Selecting the right industrial parts washer can be a tailored process based on the specific application’s needs. Various types of aqueous cleaning equipment, including cabinets, conveyors, and immersion parts washers, exist for different purposes. While the equipment type varies, certain characteristics are universal. In this blog, we offer guidance on key part washer features and specifications to facilitate the selection of the most suitable equipment for your needs.


The pivotal component in aqueous cleaning equipment is the pump. Its flow rate directs the cleaning fluid to the part, and, combined with exposure time and temperature, facilitates the dissolution of oil, grease, and contaminants from the part surface. Pressure is also significant; for loose chips and coolant, 30-60 psi suffices, while tenacious soils in remanufacturing applications may require 100-200 psi for enhanced cleaning. Vertical seal-less centrifugal pumps offer maintenance advantages, reducing costs and risks of failure with their compact design, maintenance simplicity, and minimized leakage risks.


The size of a solution tank in a parts washer is a critical factor to minimize maintenance costs and maximize efficiency. A small tank requires frequent solution changes and can limit agitation, potentially causing excessive foaming. Additionally, inadequate tank size can result in rapid contamination from removed soils, reducing cleaning efficiency. Insulation of the tank helps conserve heat and reduce energy costs, while oil separation accessories like skimmers or coalescers enhance scrubs efficiency by removing free oils from the solution.

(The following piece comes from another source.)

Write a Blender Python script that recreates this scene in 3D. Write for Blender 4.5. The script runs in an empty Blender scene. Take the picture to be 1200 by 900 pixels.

Aqueous washers commonly utilize electric or gas heating methods, and the choice often hinges on utility costs. Electric heating systems have lower initial expenses but can prove costlier in the long run, while gas systems require more substantial upfront investment. The overall heating capacity significantly impacts equipment performance, taking into account heating needs for raising the solution and workpiece temperatures to the operating level, heat loss through ventilation and walls, and heating incoming water for solution replenishment. Balancing these factors is crucial to ensure efficient and cost-effective operation of aqueous washers.


In applications requiring particulate cleanliness, filtration is crucial. It captures particles at the pump outlet, allowing clean solution to reach workpieces. Bag filters are cost-effective, while cartridge filters offer superior filtration for stringent requirements.


When parts have complex features, fixtures help position workpieces in the optimal position for cleaning and drying. For cleaning, fixtures allow for dedicated nozzles or flushing mechanisms to target critical areas and remove trapped contamination. For drying, the fixture design can position the parts to favour drainage and allow for dedicated blow-off devices to remove liquid from specific features.

Fixtures also offer precise positioning for applications requiring automated loading and unloading and handshake with robotic devices.


Heat is undeniably vital for efficient aqueous cleaning, yet the temperature of cleaned parts upon exit can pose challenges for subsequent processes or handling. Post-cleaning activities, like leak testing and gauging, rely on parts cooling to ambient temperature, which can introduce geometric variations. In such cases, integrating a cooling tunnel may be necessary to attain the desired part temperature range if staging isn’t feasible.